• Task instructions
In the listing below, locate the lines that hold the string "wide". Copy those lines.

• Collected material
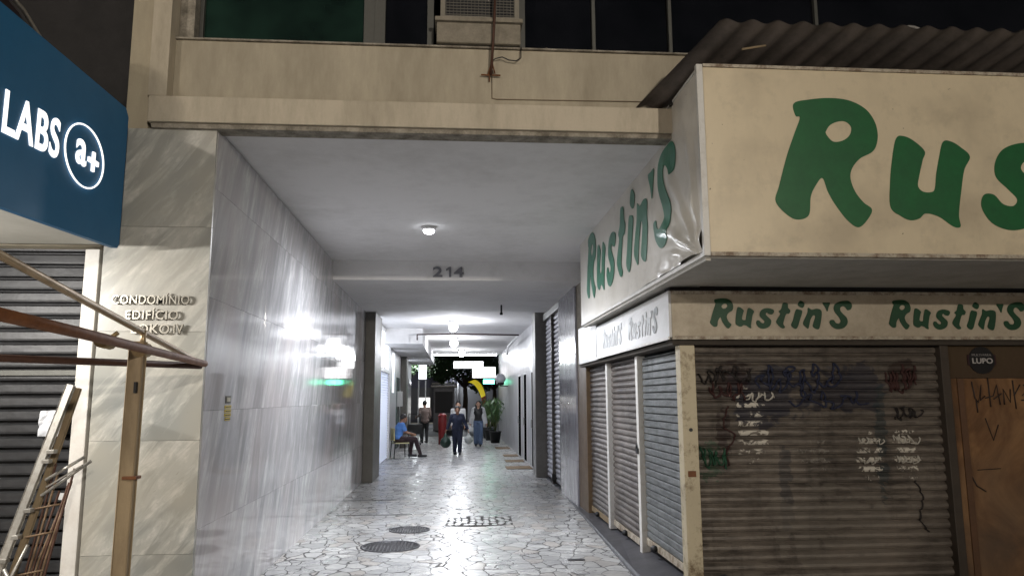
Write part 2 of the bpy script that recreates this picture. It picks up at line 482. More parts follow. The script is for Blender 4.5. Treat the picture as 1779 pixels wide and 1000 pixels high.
# ------------------------------------------------------------------ ground
def floor_mat():
    N = NT('crazy_paving_marble')
    wob = N.noise(1.1, 3, .5)
    v0 = N.tc.outputs['Object']
    add = N.n('ShaderNodeVectorMath', operation='ADD')
    ns = N.n('ShaderNodeTexNoise'); ns.inputs['Scale'].default_value = 3.2; ns.inputs['Detail'].default_value = 3
    N.l(v0, ns.inputs['Vector'])
    sc = N.n('ShaderNodeVectorMath', operation='SCALE'); sc.inputs['Scale'].default_value = .16
    N.l(ns.outputs['Color'], sc.inputs[0]); N.l(v0, add.inputs[0]); N.l(sc.outputs[0], add.inputs[1])
    mp = N.mapping((1, .82, 1), src=add.outputs[0])
    vo = N.n('ShaderNodeTexVoronoi', feature='DISTANCE_TO_EDGE'); vo.inputs['Scale'].default_value = 5.6
    vc = N.n('ShaderNodeTexVoronoi', feature='F1'); vc.inputs['Scale'].default_value = 5.6
    N.l(mp, vo.inputs['Vector']); N.l(mp, vc.inputs['Vector'])
    sep = N.n('ShaderNodeSeparateXYZ'); N.l(vc.outputs['Color'], sep.inputs[0])
    # how wide and dark a joint is changes over the floor
    wide = N.math('ADD', N.math('MULTIPLY', N.noise(1.3, 5, .7), .28), -.095)
    e = N.math('DIVIDE', vo.outputs['Distance'], N.math('MAXIMUM', wide, .018))
    joint = N.ramp(e, [(.35, (1, 1, 1)), (1.0, (0, 0, 0))])
    st = N.mix(sep.outputs[0], (.38, .385, .375), (.64, .64, .62))
    veins = N.noise(7, 6, .7, N.mapping((1, 2.2, 1), (0, 0, .5)), 1.0)
    st = N.mix(N.ramp(veins, [(.40, (.7, .7, .7)), (.56, (0, 0, 0))]), st, (.25, .25, .27))
    st = N.mix(N.ramp(sep.outputs[1], [(.80, (0, 0, 0)), (.86, (.5, .5, .5))], 'LINEAR'), st, (.42, .37, .32))
    dirt = N.noise(.7, 5, .65)
    st = N.mix(N.ramp(dirt, [(.42, (0, 0, 0)), (.72, (.45, .45, .45))]), st, (.19, .19, .20))
    c = N.mix(N.math('MULTIPLY', joint, .92), st, (.035, .033, .032))
    N.base(c)
    r = N.math('ADD', N.math('MULTIPLY', N.noise(2.2, 5, .7), .44), .08)
    N.rough(N.math('ADD', r, N.math('MULTIPLY', joint, .4), clamp=True))
    h = N.math('MULTIPLY', joint, -1.0)
    b1 = N.bump(h, .35, .006)
    N.bump(N.noise(2.5, 3), .16, .02, b1)
    return N.m
FLOOR = floor_mat()
fl = MB(); fl.add([(-14, -14, 0), (14, -14, 0), (14, 34.5, 0), (-14, 34.5, 0)], [(0, 1, 2, 3)])
tag(fl.build('passage_floor', FLOOR), kind='structure')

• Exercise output
Write part 2 of the bpy script that recreates this picture. It picks up at line 482. More parts follow. The script is for Blender 4.5. Treat the picture as 1779 pixels wide and 1000 pixels high.
    # how wide and dark a joint is changes over the floor
    wide = N.math('ADD', N.math('MULTIPLY', N.noise(1.3, 5, .7), .28), -.095)
    e = N.math('DIVIDE', vo.outputs['Distance'], N.math('MAXIMUM', wide, .018))